Deacon Cornell's Homily

Readings:  

Jeremiah 20:10-13
Romans 5:12-15
Matthew 10:26-33

Date: June 24-25, 2023, Twelfth Sunday in Ordinary Time, Cycle A

Both our first reading today and the Gospel tell us of the hardships of being a prophet, and of God's accompaning them in their mission.

How many people here are officially prophets? If you have been baptized in the Catholic Church then you are a prophet. Week after week when we have a baptism during Mass, you have seen that after baptizing the new Catholics with the water that represents dying to Christ and rising then to new life in Christ, we anoint them with the holy Chrism and pray over them, “He now anoints you with sacred chrism so that you may remain in Christ, priest, prophet, and king, unto eternal life.” A prophet is one who speaks God’s word, who speaks God's truth. And as we hear today in both the first reading and the Gospel, doing that means a prophet's life is full of danger and discouragement. Anointing has been used in human rituals for millenia for people whose role in life requires courage, strength, and persistence: kings, knights, priests. Our sacraments continue that tradition, perhaps most explicitly in the Anointing of the sick. I would suggest that we missed the boat in not including anointing in the sacrament of Matrimony!

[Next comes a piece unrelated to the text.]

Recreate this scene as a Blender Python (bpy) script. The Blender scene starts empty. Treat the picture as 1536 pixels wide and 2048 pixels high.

So we who are prophets by baptism would do well to listen to today's readings.

Poor Jeremiah. He is beset on every side with persecution and harassment. He is ordered by the priests not to prophesize; he scourged; he is thrown down a well and left to die; he is imprisoned; and finally he is dragged off to Egypt against his will to die in exile.

Jesus warns his disciples as he sends them off to proclaim the kingdom of God that he is sending them like sheep among the wolves, that they will be scourged, and all will hate them.

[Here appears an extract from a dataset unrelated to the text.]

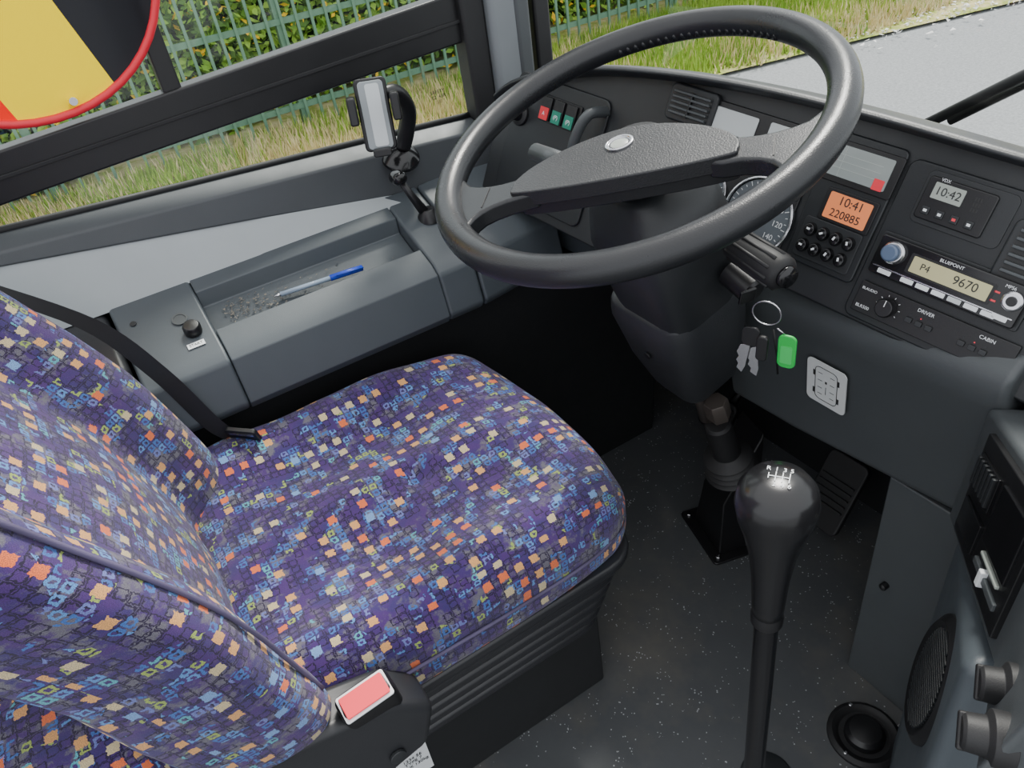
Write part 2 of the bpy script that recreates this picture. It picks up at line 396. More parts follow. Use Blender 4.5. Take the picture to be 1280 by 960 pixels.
# ------------------------------------------------------------------ side console
sc=group("side_console")
full=[(-1.265,.772),(-1.235,.760),(-1.09,.704),(-1.072,.690),(-1.056,.617),(-1.066,.602),(-1.265,.602)]
notch=[(-1.265,.772),(-1.235,.760),(-1.210,.750),(-1.207,.722),(-1.133,.692),(-1.128,.719),(-1.09,.704),(-1.072,.690),(-1.056,.617),(-1.066,.602),(-1.265,.602)]
S=lambda sec,ys:[[(x,y_,z) for x,z in sec] for y_ in ys]
loft("end_block",S(full,(-.055,.072)),M_console,sc,bevel=.006)
loft("tray_body",S(notch,(.0725,.43)),M_console,sc,bevel=.002)
loft("front_block",S(full,(.4305,.50)),M_console,sc,bevel=.006)
fr2=[[(x-.03*k+ (0),.502+.19*k,z-.0*k) for x,z in full] for k in(0,.5,1)]
loft("front_extension",fr2,M_console,sc,bevel=.006)
v=[];f=[]
for i in range(300):
    y_=.10+abs(random.gauss(0,.09)); x_=-1.17+random.gauss(0,.018)
    if y_>.41 or not -1.20<x_<-1.14: continue
    z_=.709-.4*(x_+1.17)+.0015; s=random.uniform(.001,.004); k=len(v)
    v+=[(x_+s*random.uniform(-1,1),y_+s*random.uniform(-1,1),z_+random.uniform(0,.002)) for _ in range(4)]; f+=[[k,k+1,k+2],[k+1,k+2,k+3]]
add("debris",v,f,plastic("dust",(.20,.18,.15),.9,.8),sc)
CN=frame((-1.24,0,.762),(0,1,0),(-.936,0,.351))  # normal up
prism("tray_liner",[(.078,-.114),(.424,-.114),(.424,-.034),(.078,-.034)],-.0395,-.0345,M_panel,CN,sc,0)
def onc(y_,w_): return (y_,-w_)
lathe("socket_knob",[(.0135,0),(.0135,.012),(.011,.016),(.004,.017)],M_black,CN@Matrix.Translation((*onc(.043,.108),0)),sc)
lathe("small_dial",[(.012,0),(.012,.001),(.009,.001),(.008,-.004)],M_fascia,CN@Matrix.Translation((*onc(.033,.075),.001)),sc)
box("label",(*onc(.038,.135),.0005),(.026,.010,.001),M_white,CN,sc,0)
text("label_text","START",.007,CN,*onc(.038,.135),.0012,M_ink,sc)
lathe("screw",[(.005,0),(.005,.002),(.003,.002)],M_dash,CN@Matrix.Translation((*onc(-.03,.05),0)),sc,12)
loft("lower_skirt",S([(-1.27,.605),(-1.10,.605),(-1.14,.30),(-1.16,.0),(-1.27,.0)],(-.6,.95)),M_dark,sc,bevel=.003)
bt=group("pillar_trim")
loft("body",S([(-1.30,.757),(-1.20,.755),(-1.11,.72),(-1.09,.62),(-1.12,.0),(-1.30,.0)],(-.8,-.06)),M_seatpl,bt,bevel=.012)
# pen
pn=group("ballpoint_pen")
P0=Vector((-1.165,.19,.716)); P1=Vector((-1.150,.33,.715))
dv=(P1-P0)
sweep("barrel",[P0,P0+dv*.62],.0042,flat("pen_clear",(.30,.38,.48),.15),pn,10)
sweep("cap",[P0+dv*.6,P1],.0052,flat("pen_blue",(.02,.06,.55),.3),pn,10)
sweep("tip",[P0,P0-dv*.08],[.004,.001],M_chrome,pn,8)
sweep("clip",[P0+dv*.66+Vector((.006,0,.004)),P1+Vector((.006,0,.003))],.0015,flat("pen_blue2",(.02,.06,.45),.3),pn,6)
# mirror joystick
mj=group("mirror_joystick")
sweep("rod",[(-1.187,.481,.742),(-1.195,.462,.785),(-1.20,.450,.815)],[.010,.007,.006],M_black,mj,12)
softbox("ball",(-1.20,.447,.822),(.017,.014,.011),(.012,.012,.010),M_gloss,mj,cuts=8)
lathe("base",[(.022,0),(.020,.010),(.012,.022)],M_black,Matrix.Translation((-1.187,.483,.735)),mj,20)
# phone holder
ph=group("phone_holder")
PH=frame((-1.19,.430,.935),(.35,.94,-.04),(-.15,.0,1))
prism("back_plate",rrect(0,0,.052,.112,.008),-.008,.0,M_black,PH,ph,.003)
prism("face",rrect(0,0,.040,.104,.006),.0,.003,flat("holder_face",(.30,.33,.34),.25),PH,ph,.001)
prism("face_strip",rrect(.002,.0,.022,.096,.004),.003,.004,flat("holder_glass",(.62,.66,.66),.2),PH,ph,.0)
for s in(-1,1):
    prism("clamp",rrect(s*.034,.012,.014,.042,.004),-.006,.026,M_black,PH,ph,.003)
prism("foot",rrect(0,-.056,.030,.012,.004),-.006,.018,M_black,PH,ph,.002)
sweep("arm",[(-1.20,.445,.960),(-1.21,.480,.955),(-1.235,.505,.915),(-1.255,.50,.870),(-1.262,.492,.845)],[.009,.012,.014,.015,.013],M_black,ph,12,smooth_n=5)
lathe("suction_base",[(.034,0),(.034,.006),(.026,.014),(.012,.022)],M_gloss,Matrix.Translation((-1.268,.485,.826))@Matrix.Rotation(.5,4,"Y"),ph)

# ------------------------------------------------------------------ dashboard
PO=frame((-.411,.785,.807),(.986,.136,-.101),(.038,.401,.915))
db=group("dashboard")
top=[(.40,.142),(.10,.144),(-.003,.144),(-.165,.144),(-.320,.138),(-.462,.124),(-.595,.102),(-.70,.070),(-.775,.040),(-.815,.010)]
bot=[(-.815,-.165),(-.50,-.165),(-.48,-.10),(-.36,-.092),(.0,-.094),(.20,-.10),(.40,-.10)]
prism("face",top+bot,-.05,0,M_dash,PO,db,.004)
# hood
ss=[]
tp=smoothpts([(x,y,0) for x,y in top],4)
for i,p in enumerate(tp):
    a=max(0,min(1,(p.x+.83)/.1))
    q=[PO@Vector((p.x,p.y-.014,-.01)),PO@Vector((p.x,p.y-.014,.012+.012*a)),PO@Vector((p.x,p.y-.008,.020+.014*a)),PO@Vector((p.x,p.y-.001,.016+.012*a)),PO@Vector((p.x,p.y+.003,-.005))]
    b=q[-1]; q+= [b+Vector((0,.030,-.012)),b+Vector((0,.06,-.05)),b+Vector((0,.06,-.10)),b+Vector((0,.0,-.10))]
    ss.append(q)
loft("hood",ss,M_pad,db,smooth=False,bevel=.004)
add("light_leak_cover",[(-1.30,.70,.79),(-.9,.78,.79),(1.18,.80,.79),(1.18,1.12,.79),(-1.30,1.12,.79),(-1.30,.70,.77),(-.9,.78,.77),(1.18,.80,.77),(1.18,1.12,.77),(-1.30,1.12,.77)],[[0,1,2,3,4],[9,8,7,6,5],[0,5,6,1],[1,6,7,2],[2,7,8,3],[3,8,9,4],[4,9,5,0]],M_dark,db)  # added slab that stops light leaking into the footwell behind the dash
box("light_block_right",(.56,.93,.38),(1.16,.36,.76),M_dark,parent=db,bevel=.004)  # unseen block, added to keep light out from the right
prism("radio_bay",rrect(-.003,.010,.205,.196,.012),0,.005,M_panel,PO,db,.003)
prism("display_bay",rrect(-.158,.030,.096,.166,.008),0,.005,M_panel,PO,db,.003)
prism("switch_bay",rrect(-.158,-.019,.078,.052,.004),.005,.007,M_dash,PO,db,.001)
def vent(cx,cy,w_,h_,nsl,par):
    prism("frame",rrect(cx,cy,w_,h_,.008),.0,.010,M_dash,PO,par,.003)
    prism("recess",rrect(cx,cy,w_-.016,h_-.014,.004),.010,.0105,M_ink,PO,par,0)
    for i in range(nsl):
        yy=cy-(h_-.022)/2+(h_-.022)*i/(nsl-1)
        box("slat",(cx,yy,.012),(w_-.018,.0035,.006),M_fascia,PO,par,.001)
    box("divider",(cx,cy,.012),(.003,h_-.016,.006),M_black,PO,par,.001)
vg=group("air_vent"); vent(-.418,.086,.082,.050,5,vg)
vg2=group("air_vent.001"); vent(.075,.045,.10,.075,7,vg2)
# instrument cluster
ic=group("instrument_cluster")
prism("housing",rrect(-.318,.010,.205,.19,.012),0,.004,M_black,PO,ic,.002)
M_dial=flat("dial_grey",(.11,.125,.14),.3)
for cx,cy,r_ in((-.262,-.018,.052),(-.368,-.020,.052)):
    lathe("dial_ring",[(r_,.004),(r_,.010),(r_-.003,.011),(r_-.004,.006)],M_chrome,PO@Matrix.Translation((cx,cy,0)),ic,40)
    lathe("dial_face",[(r_-.004,.006),(.001,.0062)],M_dial,PO@Matrix.Translation((cx,cy,.001)),ic,40)
    for k in range(25):
        a=math.radians(-40+260*k/24); box("tick",(cx+(r_-.009)*math.cos(a),cy+(r_-.009)*math.sin(a),.0082),(.006 if k%3==0 else .003,.0009,.0004),M_white,PO,ic,0,rot=a)
    for k,s in enumerate(("140","120","100","80","60","40","20","0")):
        a=math.radians(-38+36*k); text("number",s,.0105,PO,cx+(r_-.020)*math.cos(a),cy+(r_-.020)*math.sin(a),.0082,M_white,ic)
    box("needle",(cx-.012,cy-.01,.010),(.038,.002,.001),M_red,PO,ic,0,rot=.7)
    lathe("hub_cap",[(.007,.008),(.007,.013),(.004,.014)],M_black,PO@Matrix.Translation((cx,cy,0)),ic,20)
prism("painted_reflection",rrect(-.345,.082,.070,.030,.003),.004,.006,M_reflkey,PO,ic,.001)  # bright reflection on the cluster glass, painted as a pale plate
prism("painted_reflection",rrect(-.262,.085,.060,.026,.003),.004,.006,M_reflkey,PO,ic,.001)  # second painted glass reflection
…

Both Jeremiah and Jesus speak of having the courage to face all these trials and persecutions because God is with them. But they express this sense of a God who is involved with, and concerned for, and protective of his prophets in quite contrasting ways.

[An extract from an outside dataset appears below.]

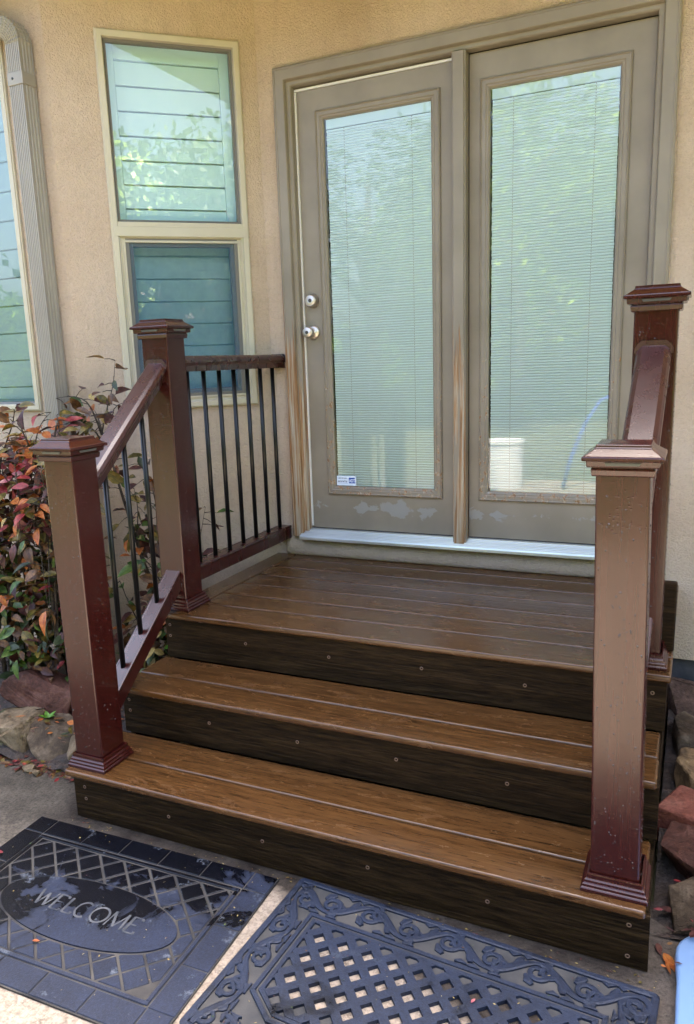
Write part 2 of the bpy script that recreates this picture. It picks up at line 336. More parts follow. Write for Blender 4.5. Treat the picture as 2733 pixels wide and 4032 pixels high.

Jeremiah proclaims a God who is a champion, in the sense of a military champion, one who defeats the enemies of his friends, putting them to shame and confusion. Jeremiah’s sense of the God who is with him is one of power and vengeance. Jesus talks of God who is with us as a parent, one who knows us intimately, and is aware of the smallest details of not only our body but of our hearts and minds.

I would suggest that we have to be very careful here. Language about God is very important because it is the result of how we think about God and at the same time it shapes how we think about God.

If we listen to Jeremiah’s description of God there is a danger we can cast God into the form of a human king or general who wages battle against other humans who attack us. We can start to think of God as favoring US, and being against THEM. Jeremiah is caught up in the closeness he feels to God in his trials, and uses that symbol of military champion to express this, and that awareness of God's presence is clearly influenced by the reality that Jerusalem is under military attack from the north. I say there is a danger here because this language can be used to justify all kinds of oppression and aggression against others.

And what about Jesus’ description of God as a caring parent? The danger here is that we cast God in the form of a male God because we get stuck on the word Father, when it is clear that God is neither male nor female. And this is danger because this particular misunderstanding has been used over and over again throughout history to devalue women, and to justify male oppression of females.

The symbols and analogies and metaphors that we use when we talk about God are not God. When we multiply the symbols and analogies and metaphors we can start to get a deeper sense of the mystery who is God but in the end the truest experience we have of God is the experience of being loved. For most of us, we experience this love from other humans. And that is the good news that we are called on, as prophets, to proclaim. We are to make God known the way Jesus did. Yes Jesus used many, many, symbols and analogies and metaphors but in the end he makes God known by loving us to death.

As you are sent forth as prophets, this God who is love is the one you are to speak of, and for. So fear no one. Make known this God who is love by loving those in your life, to death.